Un homme est passé
Pour atteindre à son plein épanouissement, une allégorie doit s’ancrer au sein d’un espace précisément appréhendé, activer des êtres et des objets aussi justes et adéquats que possible. Telle est la première qualité de ce transparent réquisitoire contre la lâcheté collective, tourné en pleine chasse aux sorcières maccarthyste, où les personnages sont disposés comme des pions sur l’échiquier du Cinémascope. Sturges y raconte comment la démocratie américaine, paralysée de son aile gauche et débarquant dans un pays dont les habitants soumis refusent de prendre position contre le tyran local, rappelle que le respect de la liberté et de la dignité réside entre les mains du peuple.
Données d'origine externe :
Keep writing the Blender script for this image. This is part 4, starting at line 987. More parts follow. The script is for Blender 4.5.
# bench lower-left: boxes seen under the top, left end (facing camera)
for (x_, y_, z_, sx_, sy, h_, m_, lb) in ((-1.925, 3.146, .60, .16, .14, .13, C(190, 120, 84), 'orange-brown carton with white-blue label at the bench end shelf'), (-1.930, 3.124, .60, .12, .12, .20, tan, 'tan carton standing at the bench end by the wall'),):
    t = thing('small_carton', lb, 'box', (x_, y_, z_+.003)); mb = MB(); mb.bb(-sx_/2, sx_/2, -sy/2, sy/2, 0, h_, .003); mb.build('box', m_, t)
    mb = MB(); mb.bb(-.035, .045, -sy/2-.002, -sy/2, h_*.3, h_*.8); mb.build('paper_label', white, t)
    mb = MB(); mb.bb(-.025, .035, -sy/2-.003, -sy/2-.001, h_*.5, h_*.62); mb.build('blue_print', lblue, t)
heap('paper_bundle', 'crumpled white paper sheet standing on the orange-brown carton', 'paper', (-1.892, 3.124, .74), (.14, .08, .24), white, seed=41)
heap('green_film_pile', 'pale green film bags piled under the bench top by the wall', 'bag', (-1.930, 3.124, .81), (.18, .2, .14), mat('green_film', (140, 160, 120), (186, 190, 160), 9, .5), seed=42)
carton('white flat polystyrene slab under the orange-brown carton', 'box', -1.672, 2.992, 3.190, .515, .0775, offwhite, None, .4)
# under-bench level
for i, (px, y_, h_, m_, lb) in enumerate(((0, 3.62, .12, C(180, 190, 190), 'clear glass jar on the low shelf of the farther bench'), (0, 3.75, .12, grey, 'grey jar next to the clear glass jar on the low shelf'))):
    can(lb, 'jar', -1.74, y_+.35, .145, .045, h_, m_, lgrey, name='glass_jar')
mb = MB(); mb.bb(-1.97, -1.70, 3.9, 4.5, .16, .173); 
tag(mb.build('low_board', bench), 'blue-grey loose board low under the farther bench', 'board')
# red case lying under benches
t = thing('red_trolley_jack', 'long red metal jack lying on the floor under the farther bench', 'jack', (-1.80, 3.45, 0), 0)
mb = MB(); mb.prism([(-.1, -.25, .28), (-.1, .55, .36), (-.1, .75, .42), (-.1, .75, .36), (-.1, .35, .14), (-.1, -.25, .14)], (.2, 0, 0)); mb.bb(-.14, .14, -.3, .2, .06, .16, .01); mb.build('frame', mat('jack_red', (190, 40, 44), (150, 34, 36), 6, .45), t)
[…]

Tout ici est sa place, conçu et exécuté sans graisse, dans un souci permanent de conjonction entre la forme et son sujet. 4/6
Les sept mercenaires
Peut-être parce qu’il est le remake d’un des films les plus fameux et admirés du septième art, ce western pourtant célèbre a toujours été un peu méprisé. Il n’en demeure pas moins fidèle au propos de Kurosawa en ce qu’il dépeint un certain type d’hommes, ces infixés qui n’ont rien à perdre ni à gagner, rien à construire ni à détruire, seulement à réunir entre semblables les conditions d’une fraternité idéale, au seul profit d’une action jugée honorable. Importance thématique ne devant pas faire négliger la rigueur d’une composition ordonnée de main sûr, celle de plans harmonisés dans un ton de mauve pâle, le lyrisme et le sens d’une aventure qui est précisément le souffle du western, exprimés ici dans un style, presque une gestuaire, faisant des héros les chevaliers d’une moderne quête du Graal. 5/6
La grande évasion
Comment des prisonniers anglo-américains internés pendant la guerre dans un camp allemand réussirent une évasion en masse mais subirent pour la plupart un sort tragique avant d’atteindre la frontière suisse et la liberté. L’histoire est authentique et cet exemplaire film d’aventures la conte en deux parties d’un ton très différent. La première, captivant documentaire sur la vie en stalag, décrit les préparatifs de la fuite ; la seconde, marquée d’une cruelle amertume, éclaire la marche en avant d’une "caravane humaine" dont le destin est de perdre et de dépenser démesurément ses forces pour le succès d’un petit nombre. Par-delà la tension d’un suspense impeccablement entretenu, la plénitude consommée du spectacle, s’affirme un émouvant lyrisme de l’amitié, du paysage et de la volonté de l’homme. 5/6
Mon top :
1. La grande évasion (1963)
2. Les sept mercenaires (1960)
3. Un homme est passé (1955)
Dans l’historiographie officielle du cinéma, John Sturges n’apparaît souvent guère plus que comme un solide artisan. Ces quelques films laissant pourtant percevoir une personnalité affirmée, celle d’un peintre de l’âme américaine et plus particulièrement de la démocratie rooseveltienne, ayant parfaitement assimilé les exigences du spectacle et de certains genres bien circonscrits. L'essentiel de son oeuvre me reste cependant à découvrir.